Ces dernières années, des institutions canadiennes ont commencé à reconnaître officiellement qu’elles sont situées sur des territoires autochtones en publiant des déclarations de reconnaissance territoriales. Ces déclarations sont habituellement faites lors de l’ouverture de réunions, d’événements ou de cérémonies. Les collèges et les universités ont été parmi les premières institutions à publier de telles déclarations. En 2017, sept d’entre elles faisaient allusion au concept d’un plat à une cuillère. Par exemple, la déclaration de reconnaissance territoriale de l’Université McMaster se lit ainsi :
Nous aimerions commencer par reconnaître que la terre sur laquelle nous sommes réunis est le territoire traditionnel des Haudenosaunee et des Anishinaabes. Ce territoire est couvert par les traités du Haut-Canada, fait partie des terres protégées par l’accord wampum d’« un plat à une cuillère » et est directement adjacent au territoire du Traité Haldimand.

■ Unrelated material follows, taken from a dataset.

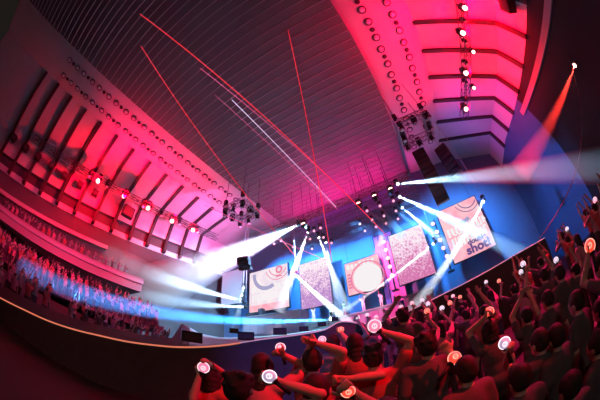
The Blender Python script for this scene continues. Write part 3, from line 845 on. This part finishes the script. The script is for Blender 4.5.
def figure(pose, vox, hair='short', shirt=None, trou=None, female=False, head_turn=0.0, head_tilt=0.0, lean=0.0):
    """meshes of one standing person of 1.68 m facing +y: pose[side] = (hand target, elbow pole, curl, stick axis or None)"""
    sw = .165 if female else .18
    b = MB(); sh = MB(); tr = MB(); hr = MB()
    top = Vector((0, lean, 0))
    def ell(mb, c, r, g=0): mb.sphere(c, (r[0]+g, r[1]+g, r[2]+g), 16, 10)
    waist, chest = Vector((0, lean*.4, 1.08)), Vector((0, lean*.8, 1.26))
    for mb, g in ((b, 0), (sh, .016)):
        ell(mb, chest, (.155 if not female else .14, .10, .19), g)
        ell(mb, waist, (.135 if not female else .115, .095, .17), g)
        capsule(mb, Vector((-sw+.03, lean, 1.375)), Vector((sw-.03, lean, 1.375)), .058+g, .058+g)
    ell(b, (0, 0, .93), (.158, .11, .13)); ell(sh, (0, lean*.1, .955), (.160, .112, .11), .018)
    ell(tr, (0, 0, .925), (.160, .112, .125), .008)
    hc = Vector((0, lean+.02, 1.555))
    capsule(b, Vector((0, lean-.012, 1.38)), Vector((0, lean+.005, 1.49)), .056, .05)
    Rh = Matrix.Rotation(head_turn, 3, 'Z') @ Matrix.Rotation(head_tilt, 3, 'X')
    H = lambda x, y, z: hc + Rh @ Vector((x, y, z))
    b.sphere(H(0, -.008, .018), (.074, .093, .098), 16, 10, Rh)
    b.sphere(H(0, .022, -.045), (.055, .062, .068), 12, 8, Rh)
    b.sphere(H(0, .082, -.015), (.013, .022, .022), 8, 6, Rh); b.sphere(H(0, .070, -.055), (.026, .018, .012), 8, 6, Rh)
    for s in (-1, 1):
        b.sphere(H(s*.077, -.01, -.01), (.012, .022, .032), 8, 6, Rh); b.sphere(H(s*.03, .078, .022), (.02, .012, .008), 8, 6, Rh)
        hip, knee, ank = Vector((s*.088, 0, .90)), Vector((s*.098, .02, .49)), Vector((s*.105, -.02, .085))
        for mb, g in ((b, 0), (tr, .014)):
            capsule(mb, hip, knee, .082+g, .056+g); capsule(mb, knee, ank + Vector((0, 0, .05 if g else 0)), .055+g, .038+g)
        b.sphere(ank + Vector((0, .07, -.045)), (.042, .125, .04), 12, 7)
        S = Vector((s*sw, lean, 1.375))
        T, pole, curl, ax = pose[s]
        el, wr = ik(S, Vector(T), .285, .255, Vector(pole))
        capsule(b, S, el, .047, .039); capsule(b, el, el.lerp(wr, .4), .039, .038); capsule(b, el.lerp(wr, .4), wr, .038, .026)
        capsule(sh, S, S.lerp(el, .62), .062, .058)
        f = (wr-el).normalized()
        a = Vector(ax) if ax is not None else f.cross(Vector((s*.3, 1, .2)))
        if a.length < 1e-3: a = f.orthogonal()
        hand(b, wr, f, a, 1 if ax is not None else -s, curl)
    # hair
    hr.sphere(H(0, -.022, .035), (.086, .100, .098), 16, 10, Rh)
    hr.sphere(H(0, -.045, -.005), (.082, .080, .085), 14, 8, Rh)
    if hair == 'long':
        for k in range(5): hr.sphere(H(0, -.062-.004*k, -.03-.055*k), (.086-.004*k, .052, .06), 12, 8, Rh)
        for s in (-1, 1): capsule(hr, H(s*.072, -.01, .03), H(s*.078, -.03, -.17), .028, .022)
    elif hair == 'bob':
        for k in range(3): hr.sphere(H(0, -.052, -.02-.045*k), (.092, .066, .055), 12, 8, Rh)
        for s in (-1, 1): capsule(hr, H(s*.074, .0, .03), H(s*.08, -.01, -.10), .03, .026)
    elif hair == 'tail':
        hr.sphere(H(0, -.13, .03), (.04, .04, .04), 10, 6, Rh); capsule(hr, H(0, -.14, .02), H(0, -.16, -.17), .034, .016)
    elif hair == 'tuft':
        rr = random.Random(int(sw*1000)+int(lean*999))
        for k in range(16):
            an = rr.uniform(0, 2*PI); z = rr.uniform(.02, .12)
            hr.sphere(H(math.cos(an)*.07, -.02+math.sin(an)*.085, z), (.03, .03, .026), 8, 5)
    v2 = max(vox, .010)
    return dict(body=remesh(b, 'body', M_skin, vox), shirt=remesh(sh, 'shirt', shirt or M_grey_shirt, v2*1.3), trousers=remesh(tr, 'trousers', trou or M_trou, v2*1.5), hair=remesh(hr, 'hair', M_hair, v2))
def put_person(fig, loc, yaw, s, label, group=None, sxy=None):
    R = Matrix.Rotation(yaw, 4, 'Z') @ Matrix.Diagonal((s, s, s, 1))
    e = bpy.data.objects.new('person', None); C.objects.link(e); e.empty_display_size = .1
    e.matrix_world = Matrix.Translation(loc) @ R
    tag(e, label, 'person', group)
    o = link('body', fig['body'], None, e)
    for k in ('shirt', 'trousers', 'hair'): link(k, fig[k], None, e)
    return e

# light sticks: clear globe with a ring on a short grip
def globe_mat(name, col, strength, rim):
    m = bpy.data.materials.new(name); m.use_nodes = True; nt = m.node_tree; b = nt.nodes['Principled BSDF']
    b.inputs['Base Color'].default_value = (.5, .4, .42, 1); b.inputs['Roughness'].default_value = .15
    b.inputs['Emission Color'].default_value = (*col, 1); b.inputs['Emission Strength'].default_value = strength
    m.cycles.emission_sampling = 'NONE'
    return m
GL = {'white': globe_mat('globe_white', (.75, .55, .85), .55, 1), 'pink': globe_mat('globe_pink', (1, .25, .42), .9, 1), 'red': globe_mat('globe_red', (1, .06, .03), 1.0, 1)}
RIM = {'white': mat('rim_white', (.5,.5,.5), emit=(1,.95,1), estr=1.3, sample=False), 'pink': mat('rim_pink', (.5,.4,.4), emit=(1,.72,.8), estr=1.3, sample=False), 'red': mat('rim_red', (.5,.2,.2), emit=(1,.35,.25), estr=1.6, sample=False)}
def stick_meshes(kind, small):
    n = 10 if small else 24
    g = MB().sphere((0,0,0), (.044,.044,.044), n, max(6, n//2)).mesh('globe', True)
    r = MB().torus((0,0,0), (0,1,0), .045, .0055, n+4, 5).mesh('ring', True)
    em = MB().torus((0,-.040,0), (0,1,0), .017, .004, max(10, n//2), 5); em.tube((-.006,-.043,-.012), (.01,-.043,.014), .003, n=5)
    em = em.mesh('emblem', True)
    gp = MB(); gp.tube((0,0,-.042), (0,0,-.06), .026, .021, 12); gp.tube((0,0,-.06), (0,0,-.185), .0165, .0165, 12); gp = gp.mesh('grip', True)
    g.materials.append(GL[kind]); r.materials.append(RIM[kind]); em.materials.append(RIM[kind]); gp.materials.append(M_black)
    return g, r, em, gp
STK = {(k, s): stick_meshes(k, s) for k in GL for s in (False, True)}
def light_stick(p, axis, kind, label, group=None, small=False, s=1.0):
    axis = Vector(axis).normalized(); back = (EYE - Vector(p)); y = -(back - axis*back.dot(axis)).normalized(); x = y.cross(axis)
    e = bpy.data.objects.new('light_stick', None); C.objects.link(e)
    R = Matrix((x, y, axis)).transposed().to_4x4(); R.translation = Vector(p)
    e.matrix_world = R @ Matrix.Diagonal((s, s, s, 1)); tag(e, label, 'light stick', group)
    for nm, me in zip(('globe', 'ring', 'emblem', 'grip'), STK[(kind, small)]): link(nm, me, None, e)
    return e

# ---------------------------------------------------------------- the people near the camera, one by one
def near(head, D, yaw, label, left=None, right=None, hair='short', shirt=None, female=False, sticks=(), turn=0., tilt=0., lean=0., ground=None, pole=None):
    """head: photo point of the head; D: distance; left / right: (photo point, distance, elbow photo point or None, curl) of the hand, None hangs down"""
    hp = at(*head, h=D)
    g = fz(hp) if ground is None else ground
    s = (hp.z - g)/1.555
    s = max(.88, min(1.16, s)); g = hp.z - 1.555*s
    R = Matrix.Rotation(yaw, 3, 'Z')
    root = Vector((hp.x, hp.y, g)) - R @ Vector((0, lean+.02, 0))*s
    toL = lambda p: (R.transposed() @ (p - root))/s
    pose = {}
    for sd, spec in ((-1, left), (1, right)):
        if spec is None:
            pose[sd] = ((sd*.24, .06, .86), (sd*.4, -1, 0), .35, None); continue
        pt, hd, elb, curl = spec[:4]
        T = toL(at(*pt, h=hd)); S = Vector((sd*.18, lean, 1.375))
        pl = (toL(at(*elb[0], h=elb[1])) - S) if elb else Vector((sd*.7, .1, -.6))
        pose[sd] = (T, pl, curl, spec[4] if len(spec) > 4 else None)
    fig = figure(pose, .0105, hair, shirt, None, female, turn, tilt, lean)
    return put_person(fig, root, yaw, s, label)
Y0 = math.radians(18)
near((211,378), 2.25, Y0, 'person in red shirt holding a pink light stick in both hands by black skirt', left=((199.5,374.5),2.1,((194,392),2.2),1.2), right=((212,364.5),2.15,((224,383),2.2),.5), hair='bob', shirt=M_red_shirt, female=True)
light_stick(at(203.5,367.5,h=2.08), UP + nvec*.35, 'pink', 'pink light stick held up over the dark stage skirt')
near((240,389), 1.45, Y0, 'person seen from behind as a large dark head with a violet rim on the hair', hair='tuft', shirt=M_dk_shirt)
near((263,367), 2.15, Y0, 'person with long dark hair and pink shirt raising a small pink light stick', right=((283.5,355),2.05,((293,373),2.1),1.2), hair='long', shirt=M_pk_shirt, female=True, ground=0)
light_stick(at(280.5,347.5,h=2.05), UP - nvec*.2, 'pink', 'small pink light stick held against the blue front of the stage', s=.82)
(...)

La déclaration de l’Université de Toronto (campus de Mississauga) est similaire :
Nous aimerions commencer par reconnaître que la terre sur laquelle nous sommes réunis est le territoire traditionnel des Haudenosaunee et des Anishinaabes. Ce territoire est couvert par les traités du Haut-Canada et fait partie des terres protégées par l’accord wampum d’« un plat à une cuillère ».
Signification
« Un plat à une cuillère » est un concept qui permettait aux peuples autochtones de la région des Grands Lacs et du nord-ouest de l’Amérique du Nord de négocier des accords de paix et d’assurer un mode de vie durable. Toutefois, ce concept a fait en sorte que les peuples autochtones n’ont pas bien compris les implications des traités qu’ils concluaient avec les puissances européennes et les gouvernements coloniaux au cours de l’histoire. Tandis que les Européens et les colons considéraient que ces traités leur conféraient un contrôle définitif du territoire, les peuples autochtones croyaient qu’ils partageraient la terre (voir Droit des biens et Religion et spiritualité des Autochtones au Canada). Jusqu’à tout récemment, le concept d’« un plat à une cuillère » était peu connu en dehors des collectivités autochtones. Depuis les années 2010, de plus en plus de Canadiens en connaissent l’existence. Ceci contribuera peut-être à susciter un esprit de réconciliation, puisque la connaissance de l’histoire, de la culture et de la philosophie autochtones est la première étape d’un tel processus.